When selecting a model, make sure it connects securely to the vehicle’s seat belt and, as is the case with the PetSafe® Happy Ride® Dog Safety Seat, RRP £72.99 that its tether also attaches your dog’s harness to the seat belt. The seat can be used in the front or back seat of any vehicle. Booster seats like the Happy Ride® Quilted Booster Seat, RRP £45.99 are ideal for the smallest of breeds, but remember, if your safety seat is affixed in the front, the passenger airbag should be turned off.

3. Tethers, harnesses and seatbelts

Seatbelt restraints are inexpensive to buy and simple to use, which is why they’re one of the most popular restraining methods – especially for those who drive hatchbacks and saloon cars.

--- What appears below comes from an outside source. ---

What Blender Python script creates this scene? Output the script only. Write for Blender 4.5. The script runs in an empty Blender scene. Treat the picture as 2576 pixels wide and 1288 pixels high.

The most versatile and straightforward is a safety tether like the Vehicle Safety Tether, RRP £5.99 from PetSafe®. Other similar options include ziplines like the PupZip Zipline, RRP £10.99 which fit all pets and vehicles and can be used in the back seat or boot. This system is particularly popular for larger breeds, and its elasticated and adjustable leash-based design allows the dog to sit and lie down on the back seat without too much hindrance, whilst protecting the pooch in the event of heavy breaking or bumps.

They’re all quick to install and can also be paired with a safety harness for even greater protection and comfort. The PetSafe® Deluxe Vehicle Safety Harness, RRP £15.99 integrates with a car’s seat belt system to enable some movement whilst traveling but locks down during sudden stops. Make sure it fits securely around your dog’s body.

The better it fits your dog, the less likely it is to come loose. So, always ensure all clasps and clips are robust and secure. And whilst they work for most dogs, seat belts might not be the best option for tiny dogs. For those with toy breeds, we recommend that a safety or booster seat is the best way to travel in the car.

Rob Steele continued: “We’ll certainly be celebrating Bring your Dog to Work Day at PetSafe® Brand but we also want to use the opportunity to highlight the importance of safe car travel with our pets. One study shows that drivers with unrestrained dogs in their cars are twice as likely to be distracted by their canine companions and that motorists on car journeys with dogs that weren’t secured in some way had heart rates up to 34 beats per minute faster than drivers who had decided to restrain their pets. We want as many people and workplaces as possible to celebrate and join in with this year’s Bring Your Dog to Work Day, whilst raising awareness of how we can all travel safely, legally and enjoyably in the car with our canine companions.”